Checking the behavior of the updated model's halflife as we vary tnow (quiz time), using Ebisu:

Click here for Python source code

import numpy as np
import pylab as plt

plt.ion()
plt.style.use('ggplot')

tnows = np.logspace(0, 2)  # 1.0 to 100
q0ToNewHalflife = lambda q0: [
    ebisu.modelToPercentileDecay(ebisu.updateRecall((3.0, 3.0, hl), 1, 1, tnow, q0=q0))
    for tnow in tnows
]

plt.figure()
plt.plot(tnows, q0ToNewHalflife(1e-2), label='q0=1e-2')
plt.plot(tnows, q0ToNewHalflife(1e-3), linestyle='--', label='q0=1e-3')
plt.xlabel('tnow')
plt.ylabel('halflife after update')
plt.title('Behavior of update for q0')
axis = plt.axis()
plt.plot(tnows, q0ToNewHalflife(0), linestyle=':', label='q0=0')
plt.axis(axis)
plt.legend()
plt.savefig('q01.png', dpi=300)
plt.savefig('q01.svg')

For low tnow>1, the q0=0 and q0=1e-2 and q0=1e-3 curves are all very similar, but they begin to deviate: while the q0=0 case keeps rising linearly, the q0!=0 peak and drop asymptotically to 1.0.
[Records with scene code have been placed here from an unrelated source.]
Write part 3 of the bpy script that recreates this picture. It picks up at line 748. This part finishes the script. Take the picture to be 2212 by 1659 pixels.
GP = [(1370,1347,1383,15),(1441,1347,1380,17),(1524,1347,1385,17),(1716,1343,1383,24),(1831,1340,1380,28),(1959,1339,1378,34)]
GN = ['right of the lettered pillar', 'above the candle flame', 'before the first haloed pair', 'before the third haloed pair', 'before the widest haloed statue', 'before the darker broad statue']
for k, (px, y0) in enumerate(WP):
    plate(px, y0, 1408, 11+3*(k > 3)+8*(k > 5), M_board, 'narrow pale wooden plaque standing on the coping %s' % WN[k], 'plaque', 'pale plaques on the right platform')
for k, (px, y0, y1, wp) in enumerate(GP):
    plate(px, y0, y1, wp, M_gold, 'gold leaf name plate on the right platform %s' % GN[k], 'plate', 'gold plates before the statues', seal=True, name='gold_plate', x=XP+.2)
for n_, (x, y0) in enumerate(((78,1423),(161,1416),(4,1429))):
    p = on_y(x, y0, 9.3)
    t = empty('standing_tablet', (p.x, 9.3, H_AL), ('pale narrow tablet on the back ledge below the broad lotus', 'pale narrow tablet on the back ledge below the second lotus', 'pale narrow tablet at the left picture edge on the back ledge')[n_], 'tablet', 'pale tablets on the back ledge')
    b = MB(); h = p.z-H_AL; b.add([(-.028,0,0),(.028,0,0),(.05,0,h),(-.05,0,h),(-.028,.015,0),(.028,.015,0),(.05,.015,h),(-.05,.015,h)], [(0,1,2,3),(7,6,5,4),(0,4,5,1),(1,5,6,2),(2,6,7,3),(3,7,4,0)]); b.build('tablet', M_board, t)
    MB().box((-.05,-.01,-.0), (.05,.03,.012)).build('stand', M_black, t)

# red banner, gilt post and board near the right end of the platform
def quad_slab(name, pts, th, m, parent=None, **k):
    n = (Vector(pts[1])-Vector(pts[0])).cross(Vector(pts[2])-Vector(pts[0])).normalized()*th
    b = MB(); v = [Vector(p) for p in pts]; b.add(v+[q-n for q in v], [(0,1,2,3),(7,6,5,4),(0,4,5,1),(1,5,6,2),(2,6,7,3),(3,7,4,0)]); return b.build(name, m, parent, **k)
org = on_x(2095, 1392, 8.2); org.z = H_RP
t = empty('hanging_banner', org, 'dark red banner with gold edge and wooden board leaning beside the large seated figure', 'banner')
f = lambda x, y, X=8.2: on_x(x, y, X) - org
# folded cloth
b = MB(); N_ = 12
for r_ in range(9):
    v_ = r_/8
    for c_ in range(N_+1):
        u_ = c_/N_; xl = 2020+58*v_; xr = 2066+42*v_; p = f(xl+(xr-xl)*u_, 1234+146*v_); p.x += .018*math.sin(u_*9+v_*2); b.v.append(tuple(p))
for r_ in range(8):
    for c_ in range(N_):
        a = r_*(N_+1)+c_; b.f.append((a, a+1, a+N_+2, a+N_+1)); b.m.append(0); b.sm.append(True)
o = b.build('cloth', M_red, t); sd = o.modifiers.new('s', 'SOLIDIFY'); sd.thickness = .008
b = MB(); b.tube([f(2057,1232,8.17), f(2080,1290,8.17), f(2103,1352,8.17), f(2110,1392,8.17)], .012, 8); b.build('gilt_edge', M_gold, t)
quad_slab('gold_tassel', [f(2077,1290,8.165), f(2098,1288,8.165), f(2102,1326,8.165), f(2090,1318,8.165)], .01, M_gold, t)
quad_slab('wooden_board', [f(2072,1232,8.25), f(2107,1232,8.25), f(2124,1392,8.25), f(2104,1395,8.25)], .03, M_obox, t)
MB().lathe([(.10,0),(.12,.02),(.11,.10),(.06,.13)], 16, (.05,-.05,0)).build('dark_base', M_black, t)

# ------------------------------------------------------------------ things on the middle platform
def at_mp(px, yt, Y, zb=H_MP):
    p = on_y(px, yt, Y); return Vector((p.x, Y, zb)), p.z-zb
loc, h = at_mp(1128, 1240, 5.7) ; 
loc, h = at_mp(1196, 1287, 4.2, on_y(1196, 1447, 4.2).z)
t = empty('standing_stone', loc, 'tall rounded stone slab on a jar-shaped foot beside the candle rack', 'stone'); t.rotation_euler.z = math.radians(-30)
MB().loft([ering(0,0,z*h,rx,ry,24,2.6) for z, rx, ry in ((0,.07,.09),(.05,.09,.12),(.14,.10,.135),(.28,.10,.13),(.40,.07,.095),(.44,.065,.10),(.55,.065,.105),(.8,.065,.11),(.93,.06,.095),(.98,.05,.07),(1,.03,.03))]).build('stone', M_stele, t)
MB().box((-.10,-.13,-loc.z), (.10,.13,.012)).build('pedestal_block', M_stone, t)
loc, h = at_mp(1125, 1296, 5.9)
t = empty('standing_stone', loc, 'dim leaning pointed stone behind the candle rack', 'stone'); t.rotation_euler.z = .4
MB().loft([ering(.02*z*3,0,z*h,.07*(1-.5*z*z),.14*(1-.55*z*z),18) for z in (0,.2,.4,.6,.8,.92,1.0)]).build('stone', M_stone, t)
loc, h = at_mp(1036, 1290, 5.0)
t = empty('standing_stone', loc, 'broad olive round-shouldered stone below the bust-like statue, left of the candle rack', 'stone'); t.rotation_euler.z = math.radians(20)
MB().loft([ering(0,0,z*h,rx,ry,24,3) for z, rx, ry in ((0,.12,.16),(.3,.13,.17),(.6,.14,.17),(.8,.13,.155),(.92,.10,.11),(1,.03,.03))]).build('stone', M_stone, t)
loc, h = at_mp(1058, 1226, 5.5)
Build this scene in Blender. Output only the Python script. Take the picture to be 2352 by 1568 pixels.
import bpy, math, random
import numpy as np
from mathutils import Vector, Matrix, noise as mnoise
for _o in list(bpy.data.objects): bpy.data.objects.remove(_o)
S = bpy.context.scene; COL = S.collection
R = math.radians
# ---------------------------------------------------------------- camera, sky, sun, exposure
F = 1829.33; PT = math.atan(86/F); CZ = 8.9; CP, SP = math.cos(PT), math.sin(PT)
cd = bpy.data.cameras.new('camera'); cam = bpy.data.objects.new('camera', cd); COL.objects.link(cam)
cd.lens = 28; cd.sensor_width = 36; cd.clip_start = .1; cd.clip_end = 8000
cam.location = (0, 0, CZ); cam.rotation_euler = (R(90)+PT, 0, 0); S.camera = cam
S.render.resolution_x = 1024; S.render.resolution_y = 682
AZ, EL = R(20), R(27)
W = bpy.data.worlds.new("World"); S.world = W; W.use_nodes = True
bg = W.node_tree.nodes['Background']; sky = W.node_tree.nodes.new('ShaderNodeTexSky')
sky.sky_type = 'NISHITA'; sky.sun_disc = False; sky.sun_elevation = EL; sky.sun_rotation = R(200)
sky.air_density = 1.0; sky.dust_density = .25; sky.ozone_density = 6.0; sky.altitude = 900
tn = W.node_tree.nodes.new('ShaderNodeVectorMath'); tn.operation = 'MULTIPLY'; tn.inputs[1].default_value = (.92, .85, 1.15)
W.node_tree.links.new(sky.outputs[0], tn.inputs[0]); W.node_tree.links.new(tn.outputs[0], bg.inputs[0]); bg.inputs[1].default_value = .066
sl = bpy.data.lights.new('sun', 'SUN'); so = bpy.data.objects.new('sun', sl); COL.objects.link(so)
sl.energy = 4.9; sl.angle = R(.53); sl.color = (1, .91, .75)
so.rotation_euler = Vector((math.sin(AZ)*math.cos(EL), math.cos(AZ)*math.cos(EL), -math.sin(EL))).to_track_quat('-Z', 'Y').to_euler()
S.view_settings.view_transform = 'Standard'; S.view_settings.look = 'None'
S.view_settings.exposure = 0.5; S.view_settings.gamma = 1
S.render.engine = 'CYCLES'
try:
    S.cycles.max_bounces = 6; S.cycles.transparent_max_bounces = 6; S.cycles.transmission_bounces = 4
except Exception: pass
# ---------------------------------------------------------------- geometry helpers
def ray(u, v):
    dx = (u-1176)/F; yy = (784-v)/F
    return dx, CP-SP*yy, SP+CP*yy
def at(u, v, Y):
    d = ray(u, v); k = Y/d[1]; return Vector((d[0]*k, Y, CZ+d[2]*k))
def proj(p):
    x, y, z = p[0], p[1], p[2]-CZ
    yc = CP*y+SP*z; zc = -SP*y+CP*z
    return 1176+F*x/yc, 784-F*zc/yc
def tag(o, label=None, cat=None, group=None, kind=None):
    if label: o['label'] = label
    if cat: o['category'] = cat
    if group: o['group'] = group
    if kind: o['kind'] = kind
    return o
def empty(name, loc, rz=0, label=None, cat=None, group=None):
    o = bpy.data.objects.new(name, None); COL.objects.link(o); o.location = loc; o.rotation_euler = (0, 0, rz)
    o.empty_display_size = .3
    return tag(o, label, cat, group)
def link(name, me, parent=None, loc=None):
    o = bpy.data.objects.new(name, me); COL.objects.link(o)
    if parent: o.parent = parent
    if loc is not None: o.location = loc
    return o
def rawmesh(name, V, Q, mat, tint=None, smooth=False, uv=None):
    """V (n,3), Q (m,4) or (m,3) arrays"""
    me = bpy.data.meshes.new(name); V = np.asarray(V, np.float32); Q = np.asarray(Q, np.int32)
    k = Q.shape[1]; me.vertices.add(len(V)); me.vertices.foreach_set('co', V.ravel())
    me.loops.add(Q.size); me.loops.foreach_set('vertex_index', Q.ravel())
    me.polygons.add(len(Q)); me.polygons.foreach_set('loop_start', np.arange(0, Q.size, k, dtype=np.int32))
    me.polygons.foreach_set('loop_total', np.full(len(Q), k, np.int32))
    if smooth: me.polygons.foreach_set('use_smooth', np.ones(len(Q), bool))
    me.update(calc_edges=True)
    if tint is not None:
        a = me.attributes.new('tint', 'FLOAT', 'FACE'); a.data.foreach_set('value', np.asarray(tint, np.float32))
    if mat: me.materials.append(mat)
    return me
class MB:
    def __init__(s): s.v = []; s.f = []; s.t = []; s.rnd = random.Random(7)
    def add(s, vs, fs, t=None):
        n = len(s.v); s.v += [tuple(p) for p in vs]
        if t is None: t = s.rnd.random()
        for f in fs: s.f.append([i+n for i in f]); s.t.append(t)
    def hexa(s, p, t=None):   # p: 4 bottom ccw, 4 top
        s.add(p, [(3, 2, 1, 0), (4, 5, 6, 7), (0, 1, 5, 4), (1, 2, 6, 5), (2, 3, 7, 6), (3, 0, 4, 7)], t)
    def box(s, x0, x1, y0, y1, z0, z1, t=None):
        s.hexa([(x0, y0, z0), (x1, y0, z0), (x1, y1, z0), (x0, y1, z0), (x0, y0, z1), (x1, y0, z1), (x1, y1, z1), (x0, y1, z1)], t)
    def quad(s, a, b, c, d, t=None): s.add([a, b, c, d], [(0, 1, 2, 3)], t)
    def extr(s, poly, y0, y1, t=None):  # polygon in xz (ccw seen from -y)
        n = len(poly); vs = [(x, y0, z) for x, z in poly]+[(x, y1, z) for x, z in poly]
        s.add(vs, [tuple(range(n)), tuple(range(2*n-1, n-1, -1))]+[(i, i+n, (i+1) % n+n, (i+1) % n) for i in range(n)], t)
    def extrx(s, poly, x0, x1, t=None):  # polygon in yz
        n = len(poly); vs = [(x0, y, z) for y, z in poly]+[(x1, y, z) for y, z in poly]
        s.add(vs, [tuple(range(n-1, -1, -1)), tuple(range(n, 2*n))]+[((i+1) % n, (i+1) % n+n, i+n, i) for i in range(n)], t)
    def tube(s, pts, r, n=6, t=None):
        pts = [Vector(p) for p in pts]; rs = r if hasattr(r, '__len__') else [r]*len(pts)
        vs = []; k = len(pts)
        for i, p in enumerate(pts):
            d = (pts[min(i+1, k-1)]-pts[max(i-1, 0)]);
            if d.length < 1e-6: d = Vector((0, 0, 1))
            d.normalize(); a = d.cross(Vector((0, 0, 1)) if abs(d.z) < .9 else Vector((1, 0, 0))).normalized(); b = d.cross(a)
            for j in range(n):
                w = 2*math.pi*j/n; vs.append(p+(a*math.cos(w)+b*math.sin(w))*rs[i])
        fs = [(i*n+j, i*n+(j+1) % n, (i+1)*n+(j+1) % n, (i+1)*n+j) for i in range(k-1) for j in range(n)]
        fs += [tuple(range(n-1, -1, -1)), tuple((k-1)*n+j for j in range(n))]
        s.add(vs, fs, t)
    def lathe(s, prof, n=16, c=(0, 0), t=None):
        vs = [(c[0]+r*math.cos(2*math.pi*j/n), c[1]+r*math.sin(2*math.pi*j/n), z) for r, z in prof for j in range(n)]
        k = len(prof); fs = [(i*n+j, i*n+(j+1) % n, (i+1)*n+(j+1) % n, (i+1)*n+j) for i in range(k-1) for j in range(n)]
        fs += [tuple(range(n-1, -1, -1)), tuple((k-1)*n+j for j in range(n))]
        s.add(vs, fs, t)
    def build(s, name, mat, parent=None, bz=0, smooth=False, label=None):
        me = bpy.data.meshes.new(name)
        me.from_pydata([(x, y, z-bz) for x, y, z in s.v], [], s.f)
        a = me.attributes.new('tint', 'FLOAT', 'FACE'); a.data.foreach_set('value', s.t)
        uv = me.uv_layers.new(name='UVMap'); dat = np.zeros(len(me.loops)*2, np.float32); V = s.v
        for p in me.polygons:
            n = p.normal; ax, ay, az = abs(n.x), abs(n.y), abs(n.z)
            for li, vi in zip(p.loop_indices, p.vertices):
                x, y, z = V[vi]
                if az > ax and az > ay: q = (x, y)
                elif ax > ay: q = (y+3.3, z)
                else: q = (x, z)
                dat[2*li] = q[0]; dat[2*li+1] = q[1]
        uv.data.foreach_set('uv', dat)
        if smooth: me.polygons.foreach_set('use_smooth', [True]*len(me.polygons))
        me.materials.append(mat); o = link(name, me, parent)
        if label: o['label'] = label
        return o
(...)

Hypothesis This happens because, at tnow much higher than initial halflife, we have so much belief that a quiz will fail that any doubt about the true quiz result is magnified so we get a non-update.

As we show in the plot above, by modifying q0=1e-3 instead 1e-2, we can delay the peak in updated halflife to greater tnow. For some applications, this may be sufficient.

Nonetheless, this does point to a surprising behavior of the algorithm, and unfortunately means we might have to think hard about our choice of parameters for q0.